A federal judge has ruled law enforcement investigators can obtain location data on all cell phones within a reasonable range of a crime.
The ruling upheld geofence warrants requested by law enforcement to start and expand searches of location information gathered by Google that documents customers’ data for a specific, concentrated area.
The warrants are typically generated where a crime has occurred. The warrant includes the activity of cell phone users in the area whether they are guilty or not, or regardless of whether they are even a suspect, according to a March 11 article on reason.com.
Google tracks cell phone activity from clients who automatically opt-in on their service agreements wrote legal scholar Orin S. Kerr of the University of California at Berkeley School of Law. Kerr states Google logs users location 240 times per day, and these records have become a “useful tool for law enforcement.”
In the case in question, United States v. Chatrie, records revealed law enforcement asked for warrants to identify every phone logged into Google within a 150-meter radius of a bank robbery in Virginia.
The warrants set time and distance parameters. The original warrant requested usage of all phones 30 minutes before the robbery took place to 30 minutes after the robbery. The initial warrant compelled Google to inform law enforcement that 19 phones fit the criteria. It also chronicled the travel patterns of the 19 phones for the hour requested.
Subsequent warrants then expanded the location of the 19 phones by increasing the time window from a half-hour before and after, to an hour before and after.

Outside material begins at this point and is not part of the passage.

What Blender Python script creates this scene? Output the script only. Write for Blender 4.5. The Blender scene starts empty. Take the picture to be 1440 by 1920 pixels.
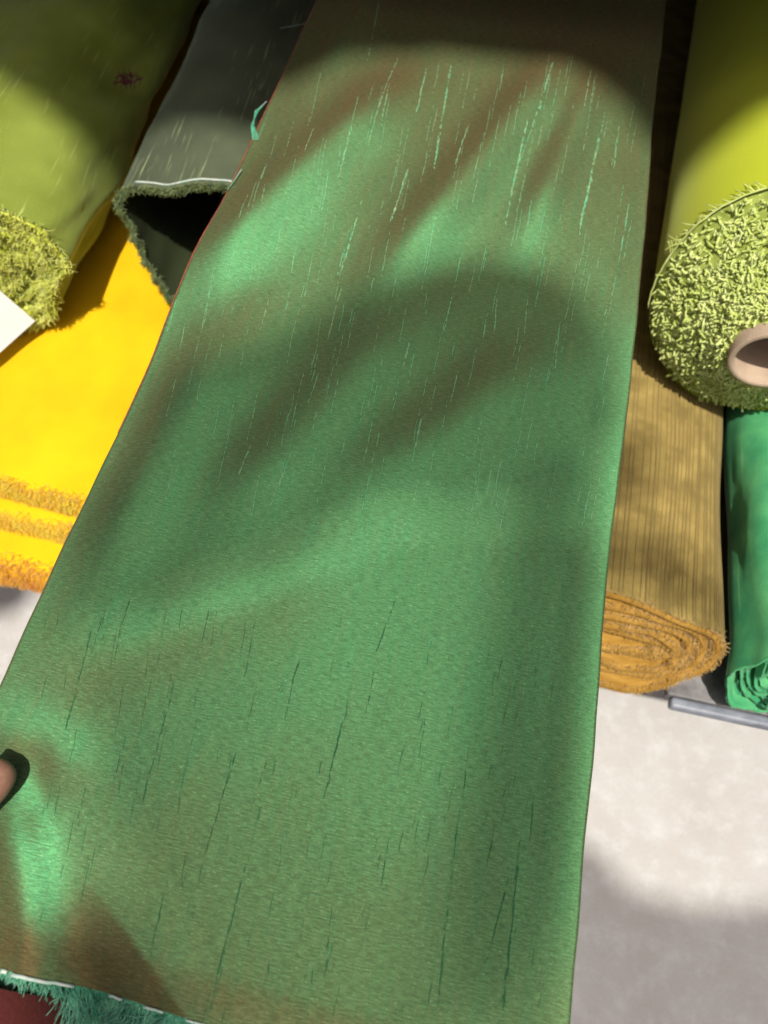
import bpy, bmesh, math, random
from mathutils import Vector, noise as mnoise
R_ = math.radians
random.seed(7)
scene = bpy.context.scene
COL = scene.collection

# ------------------------------------------------------------------ camera
CAM_Z = 1.30                       # phone held 1.3 m above the floor
PITCH, YAW = R_(62), R_(12.4)      # looking 62 deg down, a little left of the rolls' direction
cam_d = bpy.data.cameras.new('camera')
cam_d.sensor_fit = 'VERTICAL'; cam_d.sensor_height = 34.6; cam_d.sensor_width = 25.95; cam_d.lens = 26
cam_d.clip_start = 0.02; cam_d.clip_end = 200
cam_d.dof.use_dof = True; cam_d.dof.focus_distance = 0.47; cam_d.dof.aperture_fstop = 7.4
cam = bpy.data.objects.new('camera', cam_d); COL.objects.link(cam)
cam.location = (0, 0, CAM_Z); cam.rotation_euler = (math.pi/2 - PITCH, 0, YAW)
scene.camera = cam

FPX = 26/34.6*1920
HD = Vector((-math.sin(YAW), math.cos(YAW), 0)); RT = Vector((math.cos(YAW), math.sin(YAW), 0)); ZU = Vector((0, 0, 1))
FW = HD*math.cos(PITCH) - ZU*math.sin(PITCH); UP = HD*math.sin(PITCH) + ZU*math.cos(PITCH)
def at(px, py, z):
    """a point of the photograph, taken to lie at height z, as a point of the place"""
    d = FW + RT*((px-720)/FPX) - UP*((py-960)/FPX)
    return Vector((0, 0, CAM_Z)) + d*((z-CAM_Z)/d.z)

# ------------------------------------------------------------------ light
SUN_DIR = (at(700, 1180, 0.5) - Vector((0, 0, CAM_Z))).normalized()      # the way the sunlight travels
SUN_STRENGTH, SKY_STRENGTH, EXPOSURE = 4.8, 0.085, 0.10
world = bpy.data.worlds.new('World'); scene.world = world; world.use_nodes = True
wn = world.node_tree.nodes; wl = world.node_tree.links
bg = wn['Background']; sky = wn.new('ShaderNodeTexSky'); sky.sky_type = 'NISHITA'; sky.sun_disc = False
sky.sun_elevation = math.asin(-SUN_DIR.z); sky.sun_rotation = math.atan2(-SUN_DIR.x, -SUN_DIR.y)
sky.dust_density = 6.0; sky.air_density = 0.6; sky.ozone_density = 0.4
wl.new(sky.outputs[0], bg.inputs[0]); bg.inputs[1].default_value = SKY_STRENGTH
sun_d = bpy.data.lights.new('sun', 'SUN'); sun_d.energy = SUN_STRENGTH; sun_d.angle = R_(0.7); sun_d.color = (1.0, 0.95, 0.86)
sun = bpy.data.objects.new('sun', sun_d); COL.objects.link(sun)
sun.rotation_euler = SUN_DIR.to_track_quat('-Z', 'Y').to_euler(); sun.location = (0, -1, 5)
scene.view_settings.view_transform = 'Standard'; scene.view_settings.look = 'None'
scene.view_settings.gamma = 1.0; scene.view_settings.use_curve_mapping = False
scene.view_settings.exposure = EXPOSURE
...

Kerr states this increase in time allowed the government to track the 19 phones in a detailed fashion, yet the warrant gave law enforcement no information as to who actually possessed the phones.
The gist of the case raised a legal issue as to the attainment of geofence information. Kerr believes law enforcement’s warrant request of Google’s phone data should be protected against Fourth Amendment violations related to search and seizure issues. Essentially, law enforcement can track any phone that has not opted-out of Google’s service plan.
Another issue raised was the validity of the execution of a geofence warrant and how probable cause standards apply. If people voluntarily opt-in to the Google location finder, what kind of probable cause protection must be considered in the attainment of a geofence warrant?
The prosecution argued Fourth Amendment protection does not apply in this case and probable cause for the 19 phones should take precedence because the phones, although considered individual, were evidence in a robbery. The government continued, stating there is no requirement for probable cause as to “each individual person’s evidence being evidence itself.”
The United States cited a legal argument asking the court to imagine when the government obtains a warrant to search a home where four people live. The government implied investigators do not need evidence that all four people were involved in the crime.
Kerr believes revealing records that exist in Google’s data banks, which prove a phone was in the area around the bank robbery, should be viewed differently as a physical search of place, things or one’s own body.
Deciding Judge Lauck said it could not be possible to identify every innocent person (phone) in a criminal investigation.
Lauck allowed the broadness of a criminal search by stating broadness itself — the standard of probable cause — and Fourth Amendment analysis should continue regarding the blanket sweep of phones during an investigation.
The judge acknowledged his decision and its application will change over the years. He agreed the geofence warrant violated the Fourth Amendment, until the good faith exception was applied.
This exception offered the judge discretion to consider the broad-based searches and the legal issues around geofence warrants — calling them “novel” in scope.
Privacy laws should be more clearly defined at the legislative level, Kerr wrote. However, he said until this occurs, Lauck’s decision regarding warrants for cell phones that are located around an area where a crime occurred will continue to be executed.